Single-lane roads can become four-lane highways and moments later, return to a single lane. Cycling in the middle lane, while traffic whizzes past, isn't unusual. India's contrasts never fail to surprise. On the morning bus ride, on a dirty, dusty street that looked like the remnants of a fierce military battle, was parked a glistening $1 million-plus Rolls-Royce Ghost.

The show - about 25km from the heart of Delhi yet still well within its city limits that contain an impossible 21 million people - did convincingly capture the strength and unstoppable force of the future of India's vehicle industry.

India produces 3-million vehicles a year, most for domestic consumption. But by 2020 - yes, eight years time - the production is expected to hit 8-million vehicles with a ramp-up in exports.

Ford, for one, is investing $2 billion in factories - one new plant in the north-west and upgrades to its existing engine-car plant in the south-east. It is also lifting its workforce by 50 per cent at one plant, to 15,000 people.

Ford's India boss, country NSW-bred Michael Boneham, says growth for his company will be 60-70 per cent over the next eight years. "By 2020, one-third of Ford's global sales will be in Asia,'' he says. "It's currently one-sixth.

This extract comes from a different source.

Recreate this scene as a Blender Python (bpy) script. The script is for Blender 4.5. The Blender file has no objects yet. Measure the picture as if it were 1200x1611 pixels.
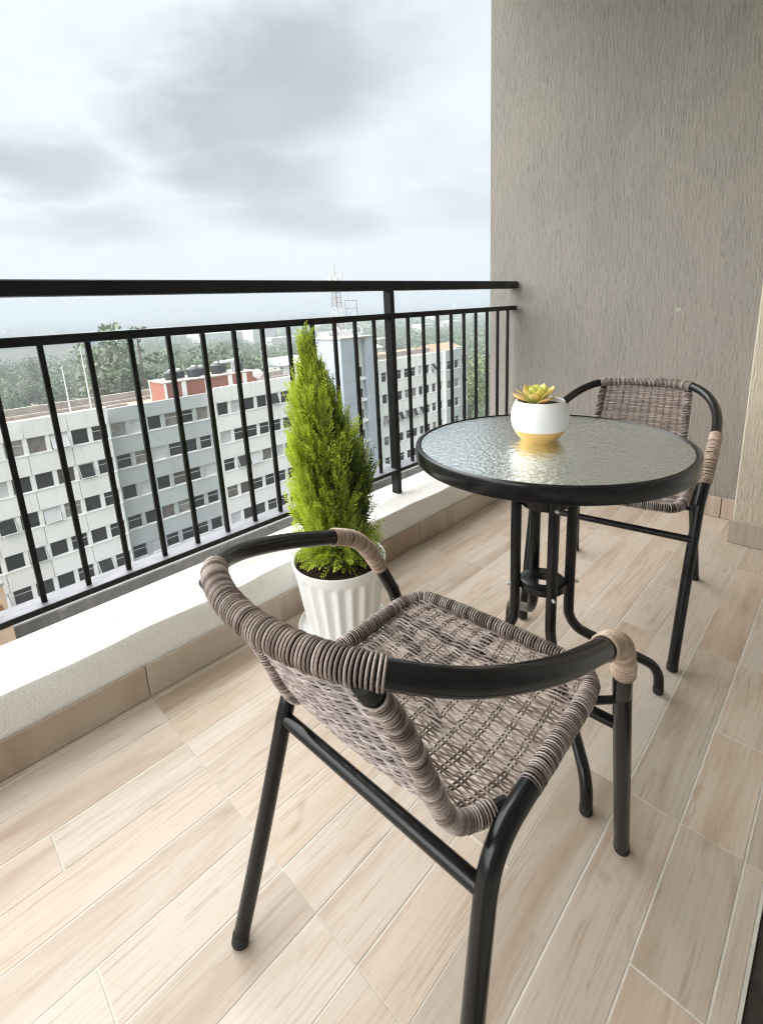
import bpy, math, random
import numpy as np
from mathutils import Matrix, Vector
random.seed(7)
RNG = np.random.default_rng(11)
SC = bpy.context.scene
COL = SC.collection
PI = math.pi

# ------------------------------------------------------------------ camera
cam = bpy.data.cameras.new('camera')
cam.lens = 17.155; cam.sensor_width = 36.0; cam.sensor_fit = 'AUTO'
cam.shift_x = 0.0108; cam.shift_y = -0.0833
cam.clip_start = 0.05; cam.clip_end = 30000
camo = bpy.data.objects.new('camera', cam); COL.objects.link(camo)
RX = Vector((0.7064, -0.7058, -0.0532)); RY = Vector((-0.2006, -0.1276, -0.9713)); RZ = Vector((0.6788, 0.6968, -0.2317))
m = Matrix.Identity(4)
for i in range(3):
    m[i][0] = RX[i]; m[i][1] = -RY[i]; m[i][2] = -RZ[i]
m[2][3] = 1.0
camo.matrix_world = m
SC.camera = camo

# ------------------------------------------------------------------ node helper
class NT:
    def __init__(s, tree): s.t = tree; s.n = tree.nodes; s.l = tree.links
    def node(s, typ, ins=None, **kw):
        n = s.n.new(typ)
        for k, v in kw.items(): setattr(n, k, v)
        for k, v in (ins or {}).items(): s.set(n, k, v)
        return n
    def set(s, n, k, v):
        sock = n.inputs[k]
        if isinstance(v, bpy.types.NodeSocket): s.l.new(v, sock)
        elif isinstance(v, bpy.types.Node): s.l.new(v.outputs[0], sock)
        else:
            if isinstance(v, (tuple, list)) and sock.type == 'RGBA' and len(v) == 3: v = (*v, 1)
            sock.default_value = v
    def math(s, op, a, b=0.0, c=0.0, clamp=False):
        n = s.node('ShaderNodeMath', operation=op, use_clamp=clamp)
        s.set(n, 0, a); s.set(n, 1, b); s.set(n, 2, c)
        return n.outputs[0]
    def vmath(s, op, a, b=(0, 0, 0)):
        n = s.node('ShaderNodeVectorMath', operation=op); s.set(n, 0, a); s.set(n, 1, b)
        return n.outputs['Value'] if op in ('LENGTH', 'DISTANCE', 'DOT_PRODUCT') else n.outputs[0]
    def mix(s, f, a, b, mode='MIX'):
        n = s.node('ShaderNodeMix', data_type='RGBA', blend_type=mode)
        s.set(n, 0, f); s.set(n, 6, a); s.set(n, 7, b)
        return n.outputs[2]
    def noise(s, vec, scale, detail=4, rough=0.55, dist=0.0, dim='3D'):
        n = s.node('ShaderNodeTexNoise', noise_dimensions=dim)
        if vec is not None: s.set(n, 'Vector', vec)
        s.set(n, 'Scale', scale); s.set(n, 'Detail', detail); s.set(n, 'Roughness', rough); s.set(n, 'Distortion', dist)
        return n
    def ramp(s, f, stops):
        n = s.node('ShaderNodeValToRGB'); s.set(n, 0, f)
        e = n.color_ramp.elements
        while len(e) < len(stops): e.new(0.5)
        for i, (p, c) in enumerate(stops):
            e[i].position = p; e[i].color = (c, c, c, 1) if isinstance(c, (int, float)) else (*c, 1)
        return n.outputs[0]
    def mapping(s, vec, scale=(1, 1, 1), loc=(0, 0, 0)):
        n = s.node('ShaderNodeMapping'); s.set(n, 'Vector', vec); s.set(n, 'Scale', scale); s.set(n, 'Location', loc)
        return n.outputs[0]
    def smooth(s, x, a, b):
        n = s.node('ShaderNodeMapRange', interpolation_type='SMOOTHSTEP'); s.set(n, 0, x); s.set(n, 1, a); s.set(n, 2, b)
        return n.outputs[0]

# ------------------------------------------------------------------ world: overcast sky
SUN_EL, SUN_AZ = math.radians(37), math.radians(-46)   # azimuth from +Y towards +X
world = bpy.data.worlds.new('World'); SC.world = world; world.use_nodes = True
w = NT(world.node_tree); w.n.clear()
tc = w.node('ShaderNodeTexCoord')
sep = w.node('ShaderNodeSeparateXYZ', {0: tc.outputs['Generated']})
zc = w.math('MAXIMUM', sep.outputs[2], 0.0)
zd = w.math('ADD', zc, 0.15)
px = w.math('DIVIDE', sep.outputs[0], zd); py = w.math('DIVIDE', sep.outputs[1], zd)
pv = w.node('ShaderNodeCombineXYZ', {0: px, 1: py}).outputs[0]
n1 = w.noise(pv, 1.15, 8, 0.56, 0.25)
n2 = w.noise(w.mapping(pv, (1, 1, 1), (3.1, 7.7, 0)), 3.6, 10, 0.64, 0.3)
warp = w.vmath('MULTIPLY', w.vmath('SUBTRACT', n2.outputs['Color'], (0.5, 0.5, 0.5)), (0.42, 0.42, 0))
warp = w.vmath('ADD', warp, w.vmath('MULTIPLY', w.vmath('SUBTRACT', n1.outputs['Color'], (0.5, 0.5, 0.5)), (0.55, 0.55, 0)))
pw = w.vmath('ADD', pv, warp)
cover = None
for cx, cy, rx, ry, a in [(1.06, 1.52, 0.42, 0.72, 1.0), (1.38, 2.12, 0.45, 0.42, 0.9), (1.95, 2.35, 0.62, 0.40, 0.8), (0.60, 2.45, 0.30, 0.38, 0.85), (0.95, 3.1, 0.45, 0.35, 0.6),
                          (2.55, 1.6, 0.5, 0.4, 0.45), (-1.6, 1.2, 0.9, 0.7, 0.8), (-0.9, 3.2, 0.8, 0.6, 0.7), (0.2, -1.3, 1.0, 0.9, 0.8), (-2.2, -2.1, 1.2, 0.9, 0.7), (2.4, -1.2, 1.0, 0.8, 0.8), (0.2, 0.3, 0.5, 0.45, 0.5)]:
    d = w.vmath('LENGTH', w.vmath('MULTIPLY', w.vmath('SUBTRACT', pw, (cx, cy, 0)), (1 / rx, 1 / ry, 0)))
    b = w.math('MULTIPLY', w.smooth(d, 1.28, 0.38), a)
    cover = b if cover is None else w.math('MAXIMUM', cover, b)
thick = w.math('ADD', w.math('MULTIPLY', cover, 0.95), w.math('MULTIPLY', w.smooth(n1.outputs[0], 0.42, 0.72), 0.22))
thick = w.math('ADD', thick, w.math('MULTIPLY', w.math('SUBTRACT', n2.outputs[0], 0.5), 0.62), clamp=True)
thick = w.math('MULTIPLY', thick, w.smooth(zc, 0.015, 0.13))
cloud = w.mix(thick, (0.84, 0.89, 0.92), (0.43, 0.462, 0.48))
rim = w.math('MULTIPLY', w.smooth(n2.outputs[0], 0.52, 0.75), w.math('MULTIPLY', w.smooth(zc, 0.3, 0.05), 0.5))
cloud = w.mix(rim, cloud, (0.90, 0.91, 0.94))
cloud = w.mix(w.smooth(zc, 0.10, 0.0), cloud, (0.80, 0.84, 0.88))
sky = w.node('ShaderNodeTexSky', sky_type='NISHITA', sun_disc=False, sun_elevation=SUN_EL, sun_rotation=SUN_AZ)
skyc = w.mix(1.0, sky.outputs[0], (0.2, 0.2, 0.2), 'MULTIPLY')
total = w.mix(0.94, skyc, cloud)
bg = w.node('ShaderNodeBackground', {0: total, 1: 0.100})
w.l.new(bg.outputs[0], w.node('ShaderNodeOutputWorld').inputs[0])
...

India is as critical to Ford as is China or Thailand.

"But in India cars are smaller and so profit margins are equally smaller. So we have to work smarter.''

Ford only started exporting its Indian products last year. That car was the Australian-designed and engineered Figo (a five-door hatch) and sales were recorded in some adjoining Asian countries.

Late this year Ford expects Figo will become swamped by its 100-plus country export program for the Fiesta-based EcoSport SUV. "EcoSport is huge for us,'' Boneham says. "But it's only the start. We will have eight global products by mid-decade.

"The first is the Fiesta, the second is the EcoSport and I can't tell you the rest. All are on the B-segment platform - we're not doing bigger platforms here.''

The news is all good. The contrast is how a country that nonchalantly parades its poverty can have global ambitions as a major auto producer. But even a few stray dogs, paper-thin floors and crowds won't stop ambition quickly turning to reality.